We excluded samples SO213-76-2 200 cm and 314 cm from our interpretations. These samples contain high concentrations of volcanic glass that may have interfered with our measurements. Nevertheless, all measurements, including SO213-76-2 200 cm and 314 cm, are included in the PANGAEA datafiles (https://doi.pangaea.de/10.1594/PANGAEA.889934).

Opal measurements

As the presence of biogenic opal may affect the ratio of 231Pa and 230Th, by preferentially scavenging 231PaRef.25, we determined the sedimentary biogenic opal content of our samples following the method of Müller and Schneider63. For the analysis, we leached 20–100 mg of bulk sediment, using 100 ml of 1.0 M NaOH at 85 °C. The alkaline solution was then injected into the analyzer. In the analyzer, the leachate was treated with 0.088 M H2SO4, a molybdate reagent, oxalic acid and an ascorbic acid in order to form molybdate-blue complexes, which were analyzed using a photometer for dissolved silica. For most sediment cores, the average SiO2 content was well below 2%. Since these low biogenic opal concentrations would only marginally affect the sedimentary 231Pa/230Th-ratios26,64,65, and since the signals of both metrics did not covary, we dismiss any significant impact of biogenic opal in driving downcore changes in 231Pa/230Th. Rather, we interpret changes in sedimentary 231Pa/230Th as primarily reflecting temporal changes in overturning circulation.

Biogenic barium

Biogenic barium (BaBio) is considered to be a reliable proxy for paleoproductivity66. BaBio was calculated based on the difference of total Ba and lithogenic Ba (Balith), measured on our bulk samples via ICP-MS. To calculate Balith from 232Th (measured by ICP-MS via isotope dilution), we followed the method of Costa et al.67: Balith = 51.4 * 232Th.

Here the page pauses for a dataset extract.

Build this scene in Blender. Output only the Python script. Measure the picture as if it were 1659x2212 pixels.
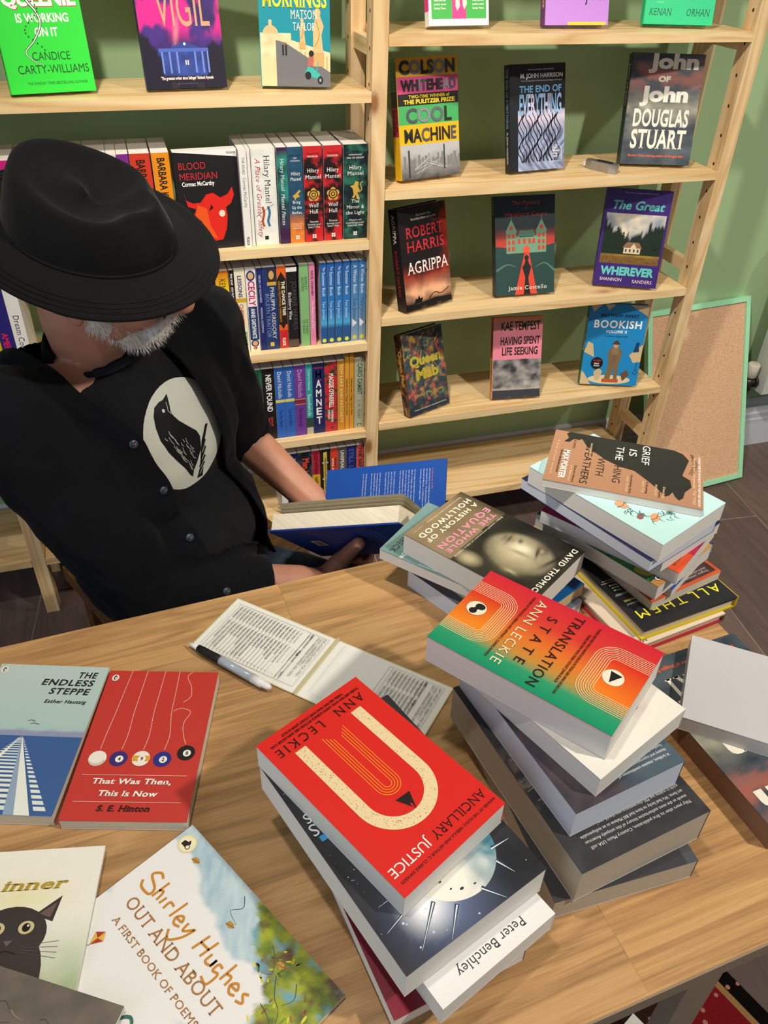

To assess the role, vertical mass fluxes and paleoproductivity might have played on the 231Pa/230Th-ratios in the Southwest Pacific, we compared both, Thxs0 (Fig. S5A) and BaBio (Fig. S5B) to our 231Pa/230Th-records. Due to the weak correlation of these proxies, we are confident to interpret 231Pa/230Th in terms of paleocirculation (Figure S6).